"I just like to zone out with my iPhone - I have my piece recorded, so I just listen to that, and I take my own little corner to stretch out in," he said, laughing.
Dancers in dramatic eyeliner streamed past him down the hallway as judges upstairs called number after number. There were 300 dancers in the building, but only a handful would make it to the finals of the Youth America Grand Prix, which held the second of its 12 semifinals in Philadelphia over the weekend.
Founded by Larissa Saveliev, a former dancer with Moscow's Bolshoi Ballet, Youth America has been hosting competitions for dancers ages 8 to 19 around the world for nearly 20 years. In all, 5,000 will compete in this year's competition. Only 300 will make it to the finals in New York.
At stake are dance-school scholarships and coveted positions in some of the best companies in the world - not to mention the exposure that comes from performing in front of world-renowned dancers.
Backstage Saturday, dancers stretched at the barre in a small training room, plugged in their iPods, and tried not to let their nerves get to them.
"You try to de-emphasize that I-have-to-win-something mentality," said Bojan Spassoff, the president of Philadelphia's Rock School for Dance Education, which had upward of 40 students competing Saturday. "It's more about the experience of preparing and dealing with nerves."
Judges say they look not only at dancers' technical prowess but their passion for dance.
"[Competitors] are young enough that you can look for potential," said Karine Plantadit, a Tony nominee in 2010 who spent most of the morning judging dancers with her extraordinarily well-behaved poodle, Prince Henry, on her lap. "It's a powerful weekend. [The competitors] are playing with their dreams."
Most of the dancers competing Saturday have plans to join professional companies as soon as or even before they graduate from high school. Many say they view Youth America as an opportunity to show off their skills and network with major companies from around the region.
Last year, Tulsa, Okla., native Madison Price, 17, made it to the finals in New York, where she met dancers from the Rock School. This year, she left home to enroll there. "I've always been pretty independent, and I was ready to get away and try something here," Price said.
"Don't you miss me a little bit?" her mother, Cindy, asked with a laugh. She and her husband, John, had traveled from Oklahoma to see Price dance in this year's competition. Like many parents, they'd spent the weekend in and out of the auditorium, waiting for their child's number to be called.
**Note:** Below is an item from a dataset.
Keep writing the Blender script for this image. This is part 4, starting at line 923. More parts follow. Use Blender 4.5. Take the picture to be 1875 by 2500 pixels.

Wendy Roldan, 39, said she watched her daughter Megan, who's just 11 and competing in her first Youth America competition, run onstage Saturday morning only to find that her ensemble's music would not start. Megan, smiling determinedly, danced half the piece without any music as Wendy watched anxiously from the audience.
"In the middle, they had the dancers exit the stage," Roldan, of Poolesville, Md., said. "And then they came back on and killed it."
Saturday's competition ran from 9:30 a.m. to 10 p.m., when dancers would learn who was headed to New York. In the meantime, they had to simply sit back and enjoy the show.
"I'm not going to lie - it's stressful," said Bella Raykhman, 13, a dancer from the Olga Kresin Ballet School in Northeast Philadelphia who has been competing in Youth America since she was 8. "It's not easy. But it's worth it."